Exercise brief: All lines from the one with "bump=0.15, bs=220, bd=0.0006)" to the end need to be copied exactly, with nothing before them.

______

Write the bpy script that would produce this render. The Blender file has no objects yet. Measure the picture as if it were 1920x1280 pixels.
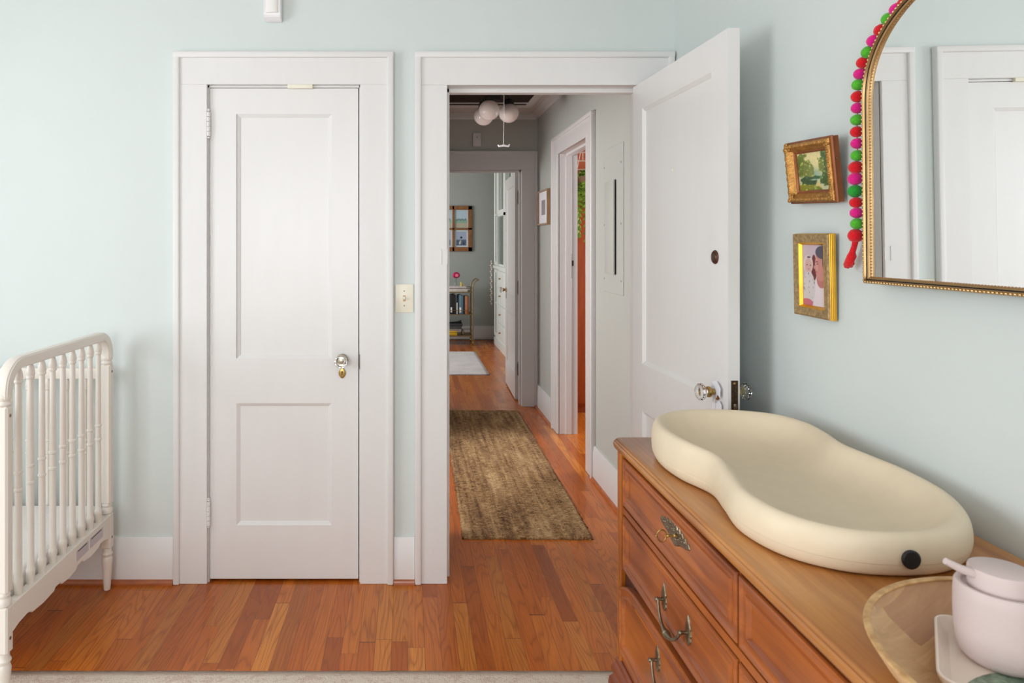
import bpy, bmesh, math, random
import numpy as np
from mathutils import Vector, Matrix
random.seed(7); np.random.seed(7)
S = bpy.context.scene
C = S.collection

# ---------------------------------------------------------------- camera
CAMH = 1.40
cam_d = bpy.data.cameras.new('camera'); cam = bpy.data.objects.new('camera', cam_d); C.objects.link(cam)
cam.location = (0, 0, CAMH); cam.rotation_euler = (math.pi/2, 0, 0)
cam_d.sensor_width = 36; cam_d.lens = 24.0
cam_d.shift_x = (960-765)/1920; cam_d.shift_y = (455-640)/1920
cam_d.clip_start = 0.05
cam_d.dof.use_dof = True; cam_d.dof.focus_distance = 2.7; cam_d.dof.aperture_fstop = 9.0
S.camera = cam
# ---------------------------------------------------------------- world, light, exposure
S.view_settings.view_transform = 'Standard'; S.view_settings.look = 'None'
S.view_settings.gamma = 1.0; S.view_settings.use_curve_mapping = False
S.view_settings.exposure = 0.07
W = bpy.data.worlds.new('sky'); S.world = W; W.use_nodes = True
W.node_tree.nodes['Background'].inputs[0].default_value = (0.80, 0.90, 1.0, 1)
W.node_tree.nodes['Background'].inputs[1].default_value = 1.0
S.cycles.max_bounces = 10; S.cycles.diffuse_bounces = 6; S.cycles.glossy_bounces = 5
S.cycles.transmission_bounces = 10; S.cycles.caustics_reflective = False; S.cycles.caustics_refractive = False
S.cycles.use_denoising = True
S.cycles.sample_clamp_indirect = 6.0
def area(name, loc, direction, sx, sy, power, col=(1, 1, 1)):
    d = bpy.data.lights.new(name, 'AREA'); d.shape = 'RECTANGLE'; d.size = sx; d.size_y = sy
    d.energy = power; d.color = col
    o = bpy.data.objects.new(name, d); C.objects.link(o); o.location = loc
    o.rotation_euler = Vector(direction).to_track_quat('-Z', 'Z').to_euler()
    return o
# daylight at the window openings (nursery: one window left, two behind; side room: one unseen; far room and hall: added fill lamps, no window)
area('daylight_window_left', (-3.00, 0.75, 1.50), (1, 0, 0), 1.6, 1.5, 52, (0.92, 0.965, 1.0))
area('daylight_window_rear', (-0.90, -2.50, 1.55), (0, 1, 0), 2.2, 1.5, 66, (0.96, 0.98, 1.0))
area('fill_light_far', (-1.92, 8.0, 1.55), (1, 0, 0), 1.6, 1.5, 66, (0.97, 1.0, 0.98))  # fill lamp added inside the far room; its wall has no window
area('daylight_window_side', (3.05, 5.2, 1.6), (-1, 0, -0.1), 1.2, 1.4, 60, (0.93, 0.96, 1.0))
area('fill_light_hall', (-1.40, 3.75, 1.60), (1, 0.75, -0.05), 1.0, 1.0, 66, (0.98, 0.97, 0.96))  # unseen fill lamp added behind the left opening to brighten the hall

# ---------------------------------------------------------------- node helpers
def lin(c):
    c = c/255.0
    return c/12.92 if c <= 0.04045 else ((c+0.055)/1.055)**2.4
def L(r, g, b): return (lin(r), lin(g), lin(b), 1.0)
class NT:
    def __init__(s, name):
        s.m = bpy.data.materials.new(name); s.m.use_nodes = True
        s.t = s.m.node_tree; s.n = s.t.nodes; s.l = s.t.links
        s.b = s.n['Principled BSDF']
    def put(s, sock, v):
        if isinstance(v, bpy.types.NodeSocket): s.l.new(v, sock)
        elif v is not None: sock.default_value = v
    def math(s, op, a, b=None, c=None):
        n = s.n.new('ShaderNodeMath'); n.operation = op
        s.put(n.inputs[0], a)
        if b is not None: s.put(n.inputs[1], b)
        if c is not None: s.put(n.inputs[2], c)
        return n.outputs[0]
    def obj(s):
        return s.n.new('ShaderNodeTexCoord').outputs['Object']
    def pos(s):
        return s.n.new('ShaderNodeNewGeometry').outputs['Position']
    def sep(s, v):
        n = s.n.new('ShaderNodeSeparateXYZ'); s.put(n.inputs[0], v); return n.outputs
    def comb(s, x, y, z):
        n = s.n.new('ShaderNodeCombineXYZ'); s.put(n.inputs[0], x); s.put(n.inputs[1], y); s.put(n.inputs[2], z); return n.outputs[0]
    def scale(s, v, k):
        n = s.n.new('ShaderNodeVectorMath'); n.operation = 'MULTIPLY'; s.put(n.inputs[0], v); n.inputs[1].default_value = k; return n.outputs[0]
    def noise(s, v, scale=5, detail=3, rough=0.5, dist=0.0):
        n = s.n.new('ShaderNodeTexNoise'); s.put(n.inputs['Vector'], v); n.inputs['Scale'].default_value = scale
        n.inputs['Detail'].default_value = detail; n.inputs['Roughness'].default_value = rough; n.inputs['Distortion'].default_value = dist
        return n.outputs[0]
    def white(s, v):
        n = s.n.new('ShaderNodeTexWhiteNoise'); n.noise_dimensions = '3D'; s.put(n.inputs['Vector'], v); return n.outputs[0]
    def ramp(s, f, stops, interp='LINEAR'):
        n = s.n.new('ShaderNodeValToRGB'); n.color_ramp.interpolation = interp; s.put(n.inputs[0], f)
        e = n.color_ramp.elements
        while len(e) < len(stops): e.new(0.5)
        for k, (p, c) in enumerate(stops): e[k].position = p; e[k].color = c
        return n.outputs[0]
    def mix(s, f, a, b, blend='MIX'):
        n = s.n.new('ShaderNodeMix'); n.data_type = 'RGBA'; n.blend_type = blend
        s.put(n.inputs[0], f); s.put(n.inputs[6], a); s.put(n.inputs[7], b); return n.outputs[2]
    def bump(s, h, strength=0.2, dist=0.002):
        n = s.n.new('ShaderNodeBump'); n.inputs['Strength'].default_value = strength; n.inputs['Distance'].default_value = dist
        s.put(n.inputs['Height'], h); s.l.new(n.outputs[0], s.b.inputs['Normal'])
    def set(s, **k):
        for a, v in k.items(): s.put(s.b.inputs[a.replace('_', ' ')], v)
        return s
def simple(name, col, rough=0.5, metal=0.0, var=0.05, vs=8.0, bump=0.0, bs=60.0, spec=None, coat=0.0, bd=0.002, stretch=(1, 1, 1)):
    t = NT(name); o = t.scale(t.obj(), stretch)
    f = t.noise(o, vs, 4)
    c1 = tuple(min(1, x*(1-var)) for x in col[:3])+(1,); c2 = tuple(min(1, x*(1+var)) for x in col[:3])+(1,)
    t.set(Base_Color=t.ramp(f, [(0.3, c1), (0.7, c2)]), Roughness=rough, Metallic=metal)
    if spec is not None: t.set(Specular_IOR_Level=spec)
    if coat: t.set(Coat_Weight=coat, Coat_Roughness=0.15)
    if bump: t.bump(t.noise(o, bs, 3), bump, bd)
    return t.m
M = {}
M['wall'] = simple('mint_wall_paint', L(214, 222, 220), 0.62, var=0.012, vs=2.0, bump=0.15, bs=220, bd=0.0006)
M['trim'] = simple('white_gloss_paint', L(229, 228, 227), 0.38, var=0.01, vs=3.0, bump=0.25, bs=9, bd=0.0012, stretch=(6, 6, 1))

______

Exercise result:
M['wall'] = simple('mint_wall_paint', L(214, 222, 220), 0.62, var=0.012, vs=2.0, bump=0.15, bs=220, bd=0.0006)
M['trim'] = simple('white_gloss_paint', L(229, 228, 227), 0.38, var=0.01, vs=3.0, bump=0.25, bs=9, bd=0.0012, stretch=(6, 6, 1))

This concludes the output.